Stalin’s great advantage lies, as indicated, in the military force at his disposal, and the position it has gained. But political preparations are also at an advanced stage. There is not only a Polish armed force in the Russian army, a force that has undoubtedly been politically organized and “worked on” for some time, but also a half-government in the form of the Union of Polish Patriots. This immaculate creation of the Kremlin is headed by Madam Wassilewska, Führerin of the so-called Polish Communist Party, who arrived at this Kremlin appointment by standing by in prudent silence (or in clamorous approbation?) while the finest heads and hearts of the genuinely communist movement in Poland were stilled by pistols fired in the cellars of GPU prisons. The latest Kremlin proposal on Poland, which proposes some trifling wiggle of the “Curzon line,” makes no mention of the government in exile but takes good care to recognize the status of the Wassilewska Quislings.

Does this mean that if Stalin reaches Warsaw, the GPU will install a Wassilewska government right off the reel? Not necessarily. All sorts of mutations and transitional arrangements are possible for Stalin. Everything depends upon the relationship of forces. It is possible, for example, that Stalin may, temporarily, and under pressure, reconcile himself to a “friendly” government in Poland, that is, a government operating at one or another level of vassaldom to Moscow. The most reluctant vassal would then find itself under constant pressure to make room for the Wassilewskas and other GPU puppets, until the point is reached where the reluctant vassal gives way entirely to the zealous and most subservient tool.

The Role of the Polish Masses

Is there a substantial flaw in the Stalinist scheme of imperialist expansion? There is, but it is not to be found in the Anglo-American allies. England is already orienting toward an acceptance of a division of Europe between herself and Russia. Her imperialist press has spoken for some time in favor of such a partition, with an eye toward excluding the dominant influence of the American colossus. The London Times is in the forefront of this agitation, and its strong advocacy of Stalin’s “rights” in eastern Europe, especially in connection with the fight over Poland, is neither accidental nor isolated. So astute and influential an Empire statesman as Smuts has recently spoken out bluntly in the same spirit. The imperialists are carving up the Old World again, this time with even deeper and bloodier incisions than ever before.

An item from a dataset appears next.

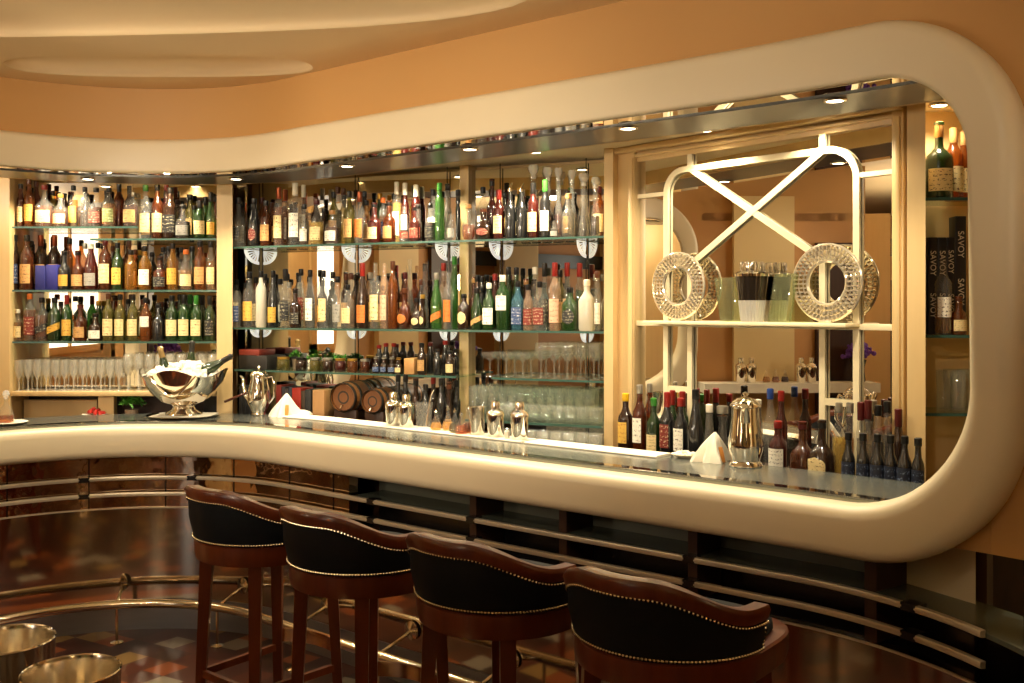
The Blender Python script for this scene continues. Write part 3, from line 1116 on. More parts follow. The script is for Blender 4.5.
# ------------------------------------------------------------------ bottles
GL = {  # code: (word, tint, body, solid)
    'cl': ('clear', (0.96, 0.96, 0.94), (0.9, 0.88, 0.82), 0.05),
    'fr': ('frosted', (0.85, 0.82, 0.74), (0.80, 0.74, 0.60), 0.60),
    'am': ('amber', (0.88, 0.46, 0.14), (0.17, 0.052, 0.010), 0.40),
    'go': ('golden', (0.95, 0.68, 0.26), (0.30, 0.14, 0.022), 0.35),
    'da': ('dark amber', (0.60, 0.22, 0.05), (0.085, 0.020, 0.004), 0.5),
    'br': ('brown', (0.24, 0.10, 0.03), (0.026, 0.010, 0.004), 0.75),
    'bk': ('black', (0.05, 0.05, 0.05), (0.010, 0.010, 0.010), 0.97),
    'gr': ('green', (0.22, 0.42, 0.14), (0.020, 0.060, 0.012), 0.6),
    'dg': ('dark green', (0.14, 0.26, 0.06), (0.014, 0.035, 0.008), 0.75),
    'lg': ('bright green', (0.46, 0.68, 0.32), (0.045, 0.14, 0.03), 0.40),
    'ol': ('olive', (0.58, 0.54, 0.22), (0.13, 0.105, 0.022), 0.5),
    'rd': ('deep red', (0.45, 0.07, 0.03), (0.055, 0.008, 0.005), 0.7),
    'pk': ('pale pink', (0.96, 0.84, 0.72), (0.62, 0.44, 0.32), 0.2),
    'bl': ('blue', (0.40, 0.66, 0.74), (0.05, 0.15, 0.21), 0.45),
    'ye': ('yellow', (0.98, 0.86, 0.40), (0.80, 0.55, 0.08), 0.35),
    'gy': ('smoky', (0.66, 0.64, 0.58), (0.25, 0.23, 0.20), 0.25),
}
GL['liqg'] = ('golden', (1.0, 0.75, 0.30), (0.75, 0.42, 0.06), 0.45)
GL['liqa'] = ('amber', (1.0, 0.45, 0.12), (0.55, 0.14, 0.02), 0.45)
LB = {'cr': ('cream', (232, 208, 150), (90, 50, 20)), 'wh': ('white', (244, 238, 220), (80, 60, 50)), 'ye': ('yellow', (220, 176, 76), (150, 40, 20)),
      'bk': ('black', (26, 24, 22), (200, 190, 160)), 'rd': ('red', (120, 40, 28), (236, 220, 180)), 'or': ('orange', (204, 116, 44), (120, 30, 10)),
      'tn': ('tan', (196, 150, 90), (80, 40, 20)), 'bu': ('blue', (56, 76, 116), (220, 220, 220)), 'gy': ('grey', (150, 146, 136), (60, 60, 60)),
      'gd': ('gold', (206, 160, 60), (90, 50, 10)), 'gn': ('green', (116, 122, 66), (220, 220, 170)), 'pk': ('pink', (222, 176, 142), (140, 60, 40)),
      'nv': ('navy', (22, 30, 50), (110, 124, 150))}
CP = {'bk': ('black', (18, 16, 15)), 'rd': ('red', (140, 32, 24)), 'gd': ('gold', (206, 160, 70)), 'wh': ('white', (244, 236, 214)), 'or': ('orange', (206, 106, 40)),
      'gn': ('green', (50, 120, 40)), 'br': ('brown', (84, 44, 22)), 'si': ('silver', (190, 184, 170)), 'bl': ('blue', (40, 70, 140)), 'cp': ('copper', (150, 80, 50)),
      'cr': ('cork', (190, 140, 84)), 'ye': ('yellow', (230, 180, 30)), 'mr': ('maroon', (84, 22, 20))}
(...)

The “flaw” is – the Polish masses. Mikolajczyk has no power to speak of, but the workers and peasants in Poland have a strength and a determination to be free which not even the GPU could easily master. What is more, they are organized into one of the best and politically most advanced underground movements in Europe. If Mikolajczyk & Co. should capitulate to Stalin, in the hope of gaining a few concessions that would make it possible to keep body and soul together, this would in all likelihood have an effect upon the underground movement opposite to the one calculated. Such a capitulation would most likely result in deepening the gulf that divides the common people, whose aim is not imperialistic but liberationism from the remains of the Polish bourgeoisie and its social-democratic aides-de-camp. It would enhance the growing realization in the ranks of the underground that the struggle for national freedom is intertwined beyond separation with the struggle for social freedom, and that the only worthy and reliable banner-bearer of both is not Stalin or Churchill or Roosevelt or Mikolajczyk, but the Polish proletariat allied with the proletariat of the rest of Europe.

The fight over Poland underlies what may be called the two most important ideas of our time:

The two most important ideas of our time are simply the reverse of each other. The continuation of capitalism means war and barbarism. The struggle of the proletariat, consistently developed, means peace and socialism. The time for the choice was long ago. But even now, it is not too late.